One of the biggest challenges is not to take the anger personally. You might try imagining yourself “being short and letting the words go over your head and not getting lodged in your heart!” This of course is easier said than done. And this doesn’t mean that you shouldn’t share your own feelings with your husband. Acknowledging that he is angry and needs a safe place to vent is a good first step. You could explain that you feel angry as well, and that you know you are both really angry at the situation, not each other. The key message is that anger is normal and expected, better addressed than avoided. You could also let your husband know that you are with him, not against him, in terms of re-focusing the anger and facing this challenge together.

We encourage you to talk to the health care team looking after your husband or your own doctor. It is important that they are aware of his behaviour and the difficulties you are encountering. Ask them for advice and assistance in referring you and / or your husband to the emotional support services that might be needed, such as volunteer visitors, social work, spiritual care or counseling.

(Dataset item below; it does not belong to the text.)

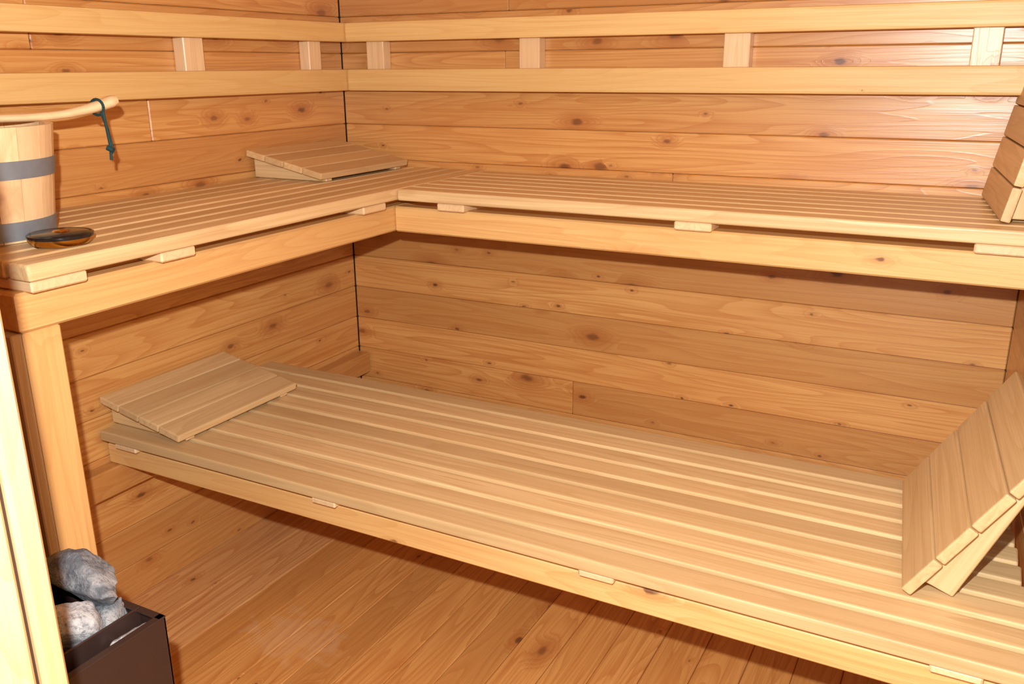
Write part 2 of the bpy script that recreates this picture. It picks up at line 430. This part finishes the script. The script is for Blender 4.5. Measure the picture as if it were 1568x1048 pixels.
for x in (SX0+.03, SX1-.03):
    for y in (SY0+.03, SY1-.03): p.board(x-.015, x+.015, y-.015, y+.015, 0.001, .041, 'z', .002, mi=1)
p.done()
p = Part('stones', [M_ROCK, M_ROCK2], st)
def rock(c, r, sd, mi=0):
    bm = bmesh.new(); bmesh.ops.create_icosphere(bm, subdivisions=4, radius=1)
    rg = random.Random(sd); off = Vector([rg.uniform(0, 50) for _ in range(3)])
    planes = [(Vector([rg.uniform(-1, 1) for _ in range(3)]).normalized(), rg.uniform(.5, .8)) for _ in range(12)]
    for v in bm.verts:
        q = v.co.copy()
        for nn, dd in planes:
            e = q.dot(nn)
            if e > dd: q -= nn*(e-dd)*.96
        q *= 1.12 + .10*noise.noise(q*2.2+off) + .07*noise.noise(q*6+off)
        v.co = Vector((q.x*r[0], q.y*r[1], q.z*r[2]))
    p.absorb(bm, Matrix.Translation(c), mi, None, True)
rs = [((.636, -1.500, .540), (.074, .040, .038), 0), ((.668, -1.565, .503), (.044, .040, .040), 1), ((.55, -1.58, .54), (.06, .05, .045), 0),
      ((.52, -1.52, .53), (.05, .040, .04), 0), ((.668, -1.645, .500), (.044, .042, .042), 0), ((.60, -1.64, .535), (.045, .045, .04), 1), ((.51, -1.68, .53), (.05, .055, .045), 1), ((.665, -1.73, .50), (.044, .042, .04), 1),
      ((.53, -1.75, .51), (.05, .04, .04), 0), ((.688, -1.505, .490), (.026, .03, .03), 0),
      ((.743, -1.515, .470), (.022, .032, .028), 1), ((.743, -1.585, .465), (.022, .038, .028), 0), ((.743, -1.665, .470), (.022, .038, .028), 1), ((.743, -1.745, .465), (.022, .035, .028), 0)]
for i, (c, r, mi) in enumerate(rs): rock(Vector(c), r, i*13+5, mi)
for i in range(12): rock(Vector((.49+.05*(i % 4), -1.75+.09*(i//4), .42)), (.045, .04, .045), 200+i)
p.done()

# ------------------------------------------------------------------ lights
w = bpy.data.worlds.new('World'); scene.world = w; w.use_nodes = True
bg = w.node_tree.nodes['Background']; bg.inputs[0].default_value = (1, .98, .95, 1); bg.inputs[1].default_value = .18
right = Vector((.8832, .4689, -.0069)); up = Vector((-.1334, .2653, .9548)); fwd = Vector((-.4496, .8424, -.2969))
cam_loc = Vector((1.7718, -2.2430, 1.2846))
fl = bpy.data.lights.new('camera_flash', 'POINT'); fl.energy = 140; fl.shadow_soft_size = .012; fl.color = (.98, .99, .98)
fo = bpy.data.objects.new('camera_flash', fl); scene.collection.objects.link(fo); fo.location = cam_loc + up*.125 - right*.06
al = bpy.data.lights.new('added_fill_light', 'AREA'); al.energy = 8; al.size = 1.2; al.color = (1, .97, .92)  # weak warm fill added behind the camera, no actual lamp there
ao = bpy.data.objects.new('added_fill_light', al); scene.collection.objects.link(ao); ao.location = (1.3, -3.3, 1.95)
ao.rotation_euler = (Vector((.9, -.3, .7)) - ao.location).to_track_quat('-Z', 'Y').to_euler()

# ------------------------------------------------------------------ camera
cd = bpy.data.cameras.new('camera'); cd.sensor_width = 36; cd.lens = 1359.48/1568*36; cd.clip_start = .02
co = bpy.data.objects.new('camera', cd); scene.collection.objects.link(co)
r = right.normalized(); b = (-fwd).normalized(); u = b.cross(r).normalized(); r = u.cross(b)
R = Matrix((r, u, b)).transposed().to_4x4()
co.matrix_world = Matrix.Translation(cam_loc) @ R
scene.camera = co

It is important to find someone to talk to, a safe place for you to share your thoughts and feelings.  It may also be helpful to connect with others traveling a similar road.

Finally, make it a priority to take care of yourself.  Give yourself permission to take more breaks and share the caregiving load. Consider exploring eligibility and availability of home care services to assist in your husband’s care and respite for yourself.

See also: Self-Care

Whatever you do, if your husband’s anger persists and you feel threatened or harmed in any way, reach out for help. This might mean getting in touch with your health care team, a local crisis line or police.